Reference no: EM133006054
Question - Consider the following independent material scenarios. Assume that all entities involved have a year-end of 30 June 2021.
(i) Doubt about the entity's ability to continue as a going concern is fully disclosed in the notes to the financial statements.
(ii) Applicable accounting standards have been adopted, but additional disclosures have been made to keep the financial statements from being misleading.
(iii) The auditor has an extremely material client-imposed scope limitation.
(iv) The names of the controlled entities for which you have not acted as auditor are disclosed.
(v) The company changed its method of calculating depreciation. This is in accordance with accounting standards, and the nature, reason and financial effects of the change are disclosed in a note to the financial statements.
(vi) Due to the widespread and remote location of inventories, your firm did not attend the annual stocktake of TTT Pty Limited. The inventory balance constitutes 27 per cent of total assets. You were unable to perform appropriate alternative audit procedures.
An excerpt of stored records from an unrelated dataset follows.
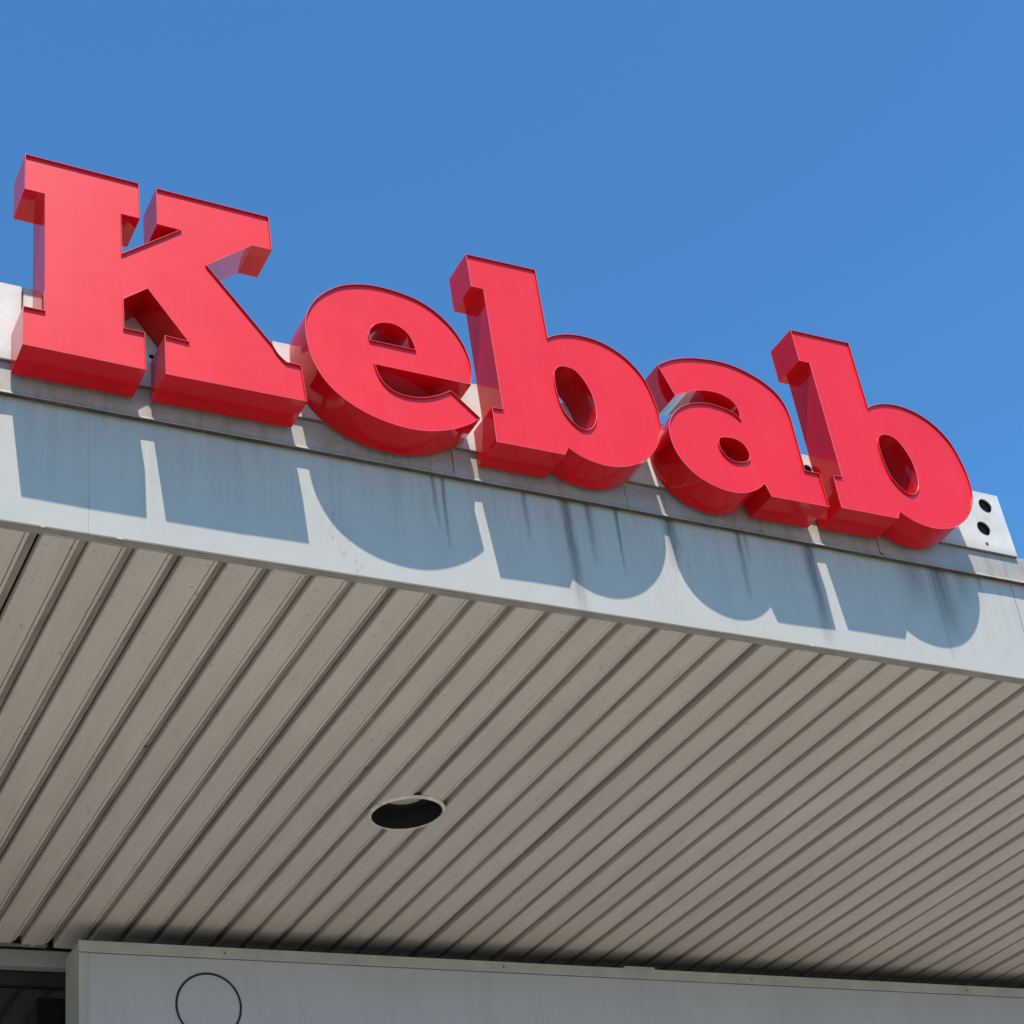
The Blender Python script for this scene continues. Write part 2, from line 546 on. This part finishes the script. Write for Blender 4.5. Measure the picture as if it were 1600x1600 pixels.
# --- fascia: backing sheet and three visible sheets butted at the seams
TILT = 0.05
FH = 0.480
def fy(h):
    return YF - TILT * h
v, f = extrude_x([(YF + 0.010, ZF), (YF + 0.014, ZF), (fy(FH) + 0.014, ZF + FH + 0.04), (fy(FH) + 0.010, ZF + FH + 0.04)], XL, XR)
fascia = mesh_obj('fascia', v, f, M_DARK, canopy)
seams = [XL, 1.283, 5.200, 9.12, XR]
for a, b in zip(seams, seams[1:]):
    bm = bmesh.new()
    nx, nz = max(2, int((b - a) / 0.12)), 5
    g1 = 0.0003 if abs(a - 1.283) < 0.01 else 0.0016
    g2 = 0.0003 if abs(b - 1.283) < 0.01 else 0.0016
    a2, b2 = a + g1, b - g2
    rows = []
    for j in range(nz + 1):
        h = FH * j / nz + (0.02 if j == nz else 0)
        rows.append([bm.verts.new((a2 + (b2 - a2) * i / nx, fy(h) + (0.0012 * math.sin(i * 1.7 + a) * (0.3 + j / nz)), ZF + h)) for i in range(nx + 1)])
    for j in range(nz):
        for i in range(nx):
            bm.faces.new((rows[j][i], rows[j][i + 1], rows[j + 1][i + 1], rows[j + 1][i]))
    # bottom flange folded back under, with a few knocks in the fold
    fl0 = rows[0]
    fl1 = [bm.verts.new((q.co.x, q.co.y + 0.009, ZF - 0.0005)) for q in fl0]
    for i in range(nx):
        bm.faces.new((fl1[i], fl1[i + 1], fl0[i + 1], fl0[i]))
    sides0 = [r[0] for r in rows]
    sides1 = [bm.verts.new((q.co.x, q.co.y + 0.009, q.co.z)) for q in sides0]
    for j in range(nz):
        bm.faces.new((sides0[j], sides0[j + 1], sides1[j + 1], sides1[j]))
    bm_obj('fascia_panel', bm, M_FASCIA, fascia, 40)

for xt, wt in ((1.135, 0.012), (1.372, 0.020), (4.05, 0.008)):
    bm = bmesh.new()
    box(bm, xt, xt + wt, YF - 0.0015, YF + 0.002, ZF - 0.0055, ZF - 0.0008, 0.0008)
    bm_obj('bent_tab', bm, M_FASCIA, fascia)
# --- capping above the fascia
YC, ZC0, ZC1 = 4.434, 3.644, 3.766
v, f = extrude_x([(YC + 0.004, ZC0 + 0.02), (YC + 0.009, ZC0 + 0.02), (YC + 0.009, ZC1 - 0.006), (YC + 0.30, ZC1 - 0.006), (YC + 0.30, ZC1 - 0.002), (YC + 0.004, ZC1 - 0.002)], XL, XR)
cap = mesh_obj('capping', v, f, M_DARK, canopy)
cs = [XL, -0.9, 0.52, 2.585, 3.306, 4.500, 6.4, 8.3, 10.2, XR]
for i, (a, b) in enumerate(zip(cs, cs[1:])):
    off = 0.0012 if i % 2 else 0.0
    y0 = YC - off
    a2, b2 = a + 0.0015, b - 0.0015
    prof = [(y0, ZC0), (y0, ZC1), (y0 + 0.003, ZC1 + 0.003 - off), (YC + 0.30, ZC1 + 0.003 - off), (YC + 0.30, ZC1 + 0.001 - off), (y0 + 0.0025, ZC1 + 0.001 - off), (y0 + 0.0025, ZC0)]
    v, f = extrude_x(prof, a2, b2)
    mesh_obj('cap_panel', v, f, M_CAP, cap)
v, f = extrude_x([(YC + 0.0028, ZC0 + 0.003), (YC - 0.003, ZC0 - 0.001), (YC - 0.0095, ZC0 - 0.0095), (YC - 0.0098, ZC0 - 0.0135), (YC - 0.008, ZC0 - 0.0135), (YC - 0.002, ZC0 - 0.007), (YC + 0.001, ZC0 - 0.007), (YC + 0.001, ZC0 + 0.004)], XL, XR)
v = [(x, y, z) for x, y, z in v]
mesh_obj('drip_edge', v, f, M_CAP, cap)
v, f = extrude_x([(YC + 0.0012, ZC0 - 0.0068), (YC + 0.018, ZC0 - 0.0085), (YC + 0.018, ZC0 + 0.004), (YC + 0.0012, ZC0 + 0.004)], XL, XR)
mesh_obj('sealing_strip', v, f, M_MOSS, cap)
# --- roof deck and canopy return ends
v, f = extrude_x([(YC + 0.305, ZS + 0.14), (YW + 9.0, ZS + 0.14), (YW + 9.0, ZC1 - 0.012), (YC + 0.305, ZC1 - 0.012)], XL, XR)
mesh_obj('roof_deck', v, f, M_ROOF, canopy)
for xe in (XL - 0.004, XR + 0.001):
    bm = bmesh.new()
    box(bm, xe, xe + 0.003, YF + 0.0, YW, ZS - 0.002, ZC1)
    bm_obj('end_panel', bm, M_CAP, canopy)

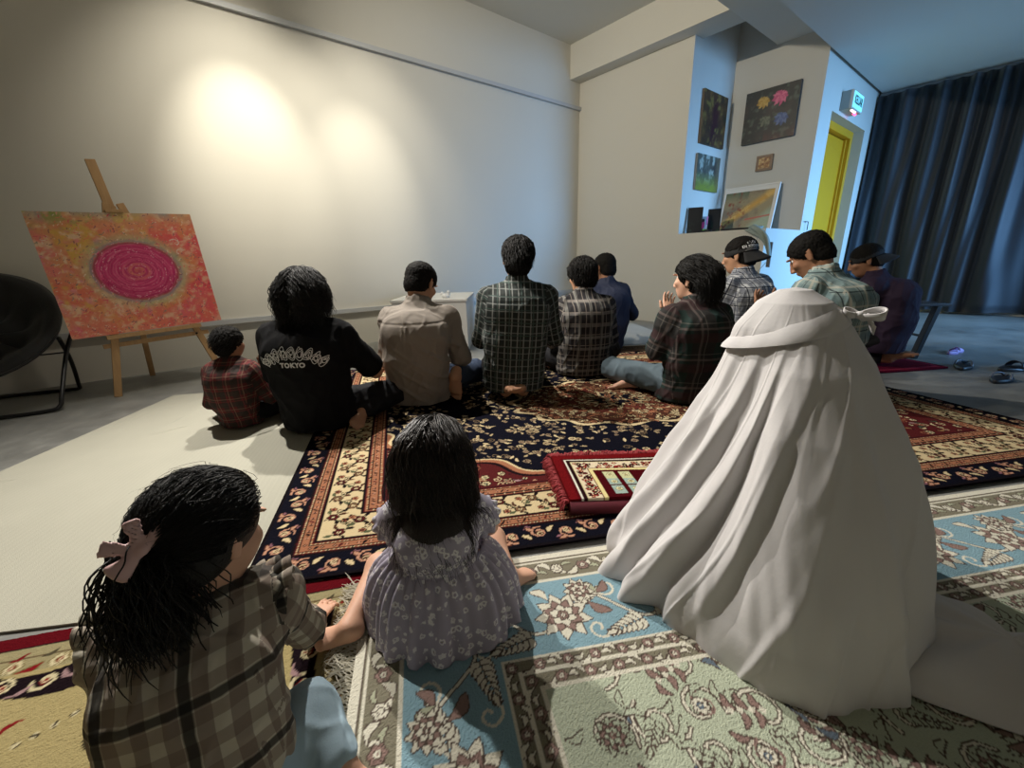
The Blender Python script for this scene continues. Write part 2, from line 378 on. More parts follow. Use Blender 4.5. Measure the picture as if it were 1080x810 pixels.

(vii) The representation letter from the client's lawyers reveal that the company is being sued by a major customer for a material amount. The legal action relates to an event in a prior year. Your client is very confident of winning the case and refuses to disclose it in the financial report.
(viii) Prime Limited's financial report does not disclose certain long-term lease obligations. The auditor determines that the omitted disclosures are required by AASB 16 'Leases'.
Required - For each of the above situations (i-viii), determine the appropriate audit opinion to be issued. Give reasons.